The scene - composed of three grey chairs surrounded by neatly aligned pairs of women's shoes in various forms and colours - greeted spectators upon their arrival, piquing their curiosity and offering a first taste of the unexpected that was to come.

Former Theater L.U.S.T. cast member, Nathalie Jacoby, and Luxembourg-based London Academy of Music and Dramatic Arts teacher, Rhona Richards, then took to the stage, clad in black, presumably a sartorial blank canvas to facilitate their metamorphosis into a smorgasbord of characters of different origins, opinions and eras.
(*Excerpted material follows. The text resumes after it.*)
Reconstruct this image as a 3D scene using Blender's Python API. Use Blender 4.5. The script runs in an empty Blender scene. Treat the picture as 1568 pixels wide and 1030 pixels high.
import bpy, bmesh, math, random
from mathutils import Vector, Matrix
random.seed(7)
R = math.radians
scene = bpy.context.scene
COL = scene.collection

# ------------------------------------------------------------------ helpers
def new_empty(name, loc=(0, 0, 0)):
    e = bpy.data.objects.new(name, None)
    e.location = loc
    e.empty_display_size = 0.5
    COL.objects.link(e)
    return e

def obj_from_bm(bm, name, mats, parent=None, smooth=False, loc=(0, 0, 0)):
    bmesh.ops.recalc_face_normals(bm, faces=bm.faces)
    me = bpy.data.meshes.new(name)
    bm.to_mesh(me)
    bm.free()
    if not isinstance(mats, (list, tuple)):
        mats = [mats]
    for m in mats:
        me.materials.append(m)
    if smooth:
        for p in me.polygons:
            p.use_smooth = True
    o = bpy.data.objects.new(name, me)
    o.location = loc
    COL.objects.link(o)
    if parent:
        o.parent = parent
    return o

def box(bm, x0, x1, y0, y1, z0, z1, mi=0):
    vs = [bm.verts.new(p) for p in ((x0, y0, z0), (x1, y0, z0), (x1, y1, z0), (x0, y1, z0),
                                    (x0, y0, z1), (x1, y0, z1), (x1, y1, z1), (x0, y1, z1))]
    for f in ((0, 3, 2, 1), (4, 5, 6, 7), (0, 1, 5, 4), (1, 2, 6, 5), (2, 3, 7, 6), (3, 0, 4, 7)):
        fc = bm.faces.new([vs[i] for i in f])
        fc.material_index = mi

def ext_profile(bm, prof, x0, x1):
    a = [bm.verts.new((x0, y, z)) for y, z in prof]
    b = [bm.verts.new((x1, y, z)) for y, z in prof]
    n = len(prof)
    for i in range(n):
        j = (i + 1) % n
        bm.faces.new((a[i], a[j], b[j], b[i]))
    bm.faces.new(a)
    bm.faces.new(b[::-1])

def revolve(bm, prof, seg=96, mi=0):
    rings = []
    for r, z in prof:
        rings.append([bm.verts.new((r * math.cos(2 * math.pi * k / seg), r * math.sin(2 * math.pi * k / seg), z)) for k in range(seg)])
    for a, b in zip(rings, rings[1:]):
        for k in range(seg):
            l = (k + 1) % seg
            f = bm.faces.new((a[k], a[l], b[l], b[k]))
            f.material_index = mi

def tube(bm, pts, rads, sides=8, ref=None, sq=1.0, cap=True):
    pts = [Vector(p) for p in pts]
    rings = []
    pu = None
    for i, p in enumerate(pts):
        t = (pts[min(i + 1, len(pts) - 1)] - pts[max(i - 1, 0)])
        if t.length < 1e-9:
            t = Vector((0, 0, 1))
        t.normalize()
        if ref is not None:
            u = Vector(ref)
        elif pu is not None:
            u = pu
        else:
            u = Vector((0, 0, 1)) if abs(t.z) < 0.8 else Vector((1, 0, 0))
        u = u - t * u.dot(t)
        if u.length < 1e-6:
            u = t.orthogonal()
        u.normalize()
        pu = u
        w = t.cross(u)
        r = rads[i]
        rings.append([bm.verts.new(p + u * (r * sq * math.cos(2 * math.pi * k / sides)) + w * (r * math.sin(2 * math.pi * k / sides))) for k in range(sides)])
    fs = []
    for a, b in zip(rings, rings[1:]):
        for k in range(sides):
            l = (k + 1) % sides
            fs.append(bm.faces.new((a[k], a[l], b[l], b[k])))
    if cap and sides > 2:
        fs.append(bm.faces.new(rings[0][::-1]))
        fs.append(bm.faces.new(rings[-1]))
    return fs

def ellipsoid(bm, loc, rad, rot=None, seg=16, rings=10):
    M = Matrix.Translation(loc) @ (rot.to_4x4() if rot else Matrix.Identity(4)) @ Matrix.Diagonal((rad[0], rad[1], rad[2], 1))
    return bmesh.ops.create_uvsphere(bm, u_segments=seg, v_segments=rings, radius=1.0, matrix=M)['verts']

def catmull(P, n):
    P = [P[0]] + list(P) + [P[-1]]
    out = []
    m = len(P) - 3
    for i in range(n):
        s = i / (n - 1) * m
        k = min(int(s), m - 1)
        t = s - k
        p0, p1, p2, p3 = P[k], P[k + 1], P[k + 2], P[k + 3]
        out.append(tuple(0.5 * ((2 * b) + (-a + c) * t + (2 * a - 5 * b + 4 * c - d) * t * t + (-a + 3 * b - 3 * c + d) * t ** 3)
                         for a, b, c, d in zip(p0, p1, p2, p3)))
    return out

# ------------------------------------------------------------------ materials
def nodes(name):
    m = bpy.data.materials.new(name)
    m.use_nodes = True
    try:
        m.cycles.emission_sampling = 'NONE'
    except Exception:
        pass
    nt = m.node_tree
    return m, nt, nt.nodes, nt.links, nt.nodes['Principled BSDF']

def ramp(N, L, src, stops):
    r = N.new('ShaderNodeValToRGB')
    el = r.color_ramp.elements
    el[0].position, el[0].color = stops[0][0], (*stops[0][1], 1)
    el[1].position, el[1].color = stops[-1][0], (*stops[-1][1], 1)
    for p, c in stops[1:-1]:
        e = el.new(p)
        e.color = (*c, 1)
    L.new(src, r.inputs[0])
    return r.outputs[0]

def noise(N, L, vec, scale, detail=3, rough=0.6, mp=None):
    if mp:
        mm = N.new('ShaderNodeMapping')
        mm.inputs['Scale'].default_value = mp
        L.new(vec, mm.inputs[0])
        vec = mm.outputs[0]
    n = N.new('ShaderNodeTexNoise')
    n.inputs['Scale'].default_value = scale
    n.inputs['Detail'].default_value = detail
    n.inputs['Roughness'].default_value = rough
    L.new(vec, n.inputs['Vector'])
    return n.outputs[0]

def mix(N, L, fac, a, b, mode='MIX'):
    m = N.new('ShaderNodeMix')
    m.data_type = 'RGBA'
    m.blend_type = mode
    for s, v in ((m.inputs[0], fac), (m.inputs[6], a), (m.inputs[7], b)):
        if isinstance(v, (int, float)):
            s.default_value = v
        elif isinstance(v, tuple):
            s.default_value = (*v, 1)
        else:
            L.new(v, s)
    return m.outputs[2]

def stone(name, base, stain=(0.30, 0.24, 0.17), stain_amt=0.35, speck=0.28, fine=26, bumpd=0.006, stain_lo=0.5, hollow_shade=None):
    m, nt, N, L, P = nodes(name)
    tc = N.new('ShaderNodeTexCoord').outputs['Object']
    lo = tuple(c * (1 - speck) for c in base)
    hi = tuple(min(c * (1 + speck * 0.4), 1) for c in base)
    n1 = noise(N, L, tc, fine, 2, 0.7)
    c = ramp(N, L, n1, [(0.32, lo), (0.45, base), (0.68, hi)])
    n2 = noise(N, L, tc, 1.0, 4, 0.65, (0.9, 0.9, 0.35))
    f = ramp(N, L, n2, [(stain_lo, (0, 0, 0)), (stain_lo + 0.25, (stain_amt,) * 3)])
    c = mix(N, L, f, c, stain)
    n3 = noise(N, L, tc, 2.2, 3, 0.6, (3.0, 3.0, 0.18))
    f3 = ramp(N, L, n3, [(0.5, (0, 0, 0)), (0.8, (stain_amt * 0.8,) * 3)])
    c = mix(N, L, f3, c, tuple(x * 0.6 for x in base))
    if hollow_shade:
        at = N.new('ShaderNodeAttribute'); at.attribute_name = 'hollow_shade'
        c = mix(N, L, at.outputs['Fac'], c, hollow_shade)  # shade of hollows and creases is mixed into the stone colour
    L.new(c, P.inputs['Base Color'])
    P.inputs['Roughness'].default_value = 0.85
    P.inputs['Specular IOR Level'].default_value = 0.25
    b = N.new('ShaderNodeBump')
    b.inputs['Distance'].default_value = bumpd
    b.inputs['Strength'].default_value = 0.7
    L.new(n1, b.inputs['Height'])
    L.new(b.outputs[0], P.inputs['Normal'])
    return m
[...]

Prior to starting, the two female performers explained that the objective behind the show was to explore space, both in terms of physicality and ideas. The audience were attributed a significant amount of power in this latter aspect, asked for suggestions for a landscape (resulting in "seaside"); something you hold in your hands ("apple" and "crystal ball"); a period in history ("the Cold War"); and something you wear ("a sarong").

This wonderful interactive aspect of improvisation saw these small ideas snowball into full-blown characters and storylines: a love-shy accidental exhibitionist; a fractured mother-daughter relationship; a rose-smelling princess with hayfever; a queen undergoing an identity crisis; and a fed-up fortune teller.

Another factor of spontaneous theatre involves the performers playing off each other's words and movements - a primary feature of the process which is by contrast discernible in the subtlest of actions. Nathalie Jacoby's quick-thinking used a technical problem with the lighting to her advantage as a joke about "living in the shadows", whilst Rhona Richards' storyteller character narrating Jacoby's fairytale princess to "sing sweetly" earned the former a resentful look from the latter and, consequently, big laughs from the audience.

These details are testament of the acting capabilities of both Jacoby and Richards, as well as the perceptive and nimble skills of improvising musician Peter Corser, whose deft use of songs and sound effects accentuated each scene and earned the appreciation and amusement of the audience.

It was also no small feat to make the show topical, which, taking place in the aftermath of the results of the UK-EU referendum, was unsurprisingly evoked through jokes at the expense of the so-called "Brexit", with two characters throwing a party to celebrate Boris Johnson's win struggling to come up with non-EU sourced food and drink items to provide for it.

The concept, co-developed by Nathalie Jacoby and Story in Motion Project Executive Director and Producer Timothy Lone, was overall well-received by its spectators. Its parting words, "the fist is mightier than the finger", delivered with a startled look even from their speaker, is indicative of the twists and turns that improvisation brings to the fold and the surprises in store for the performers and the public alike.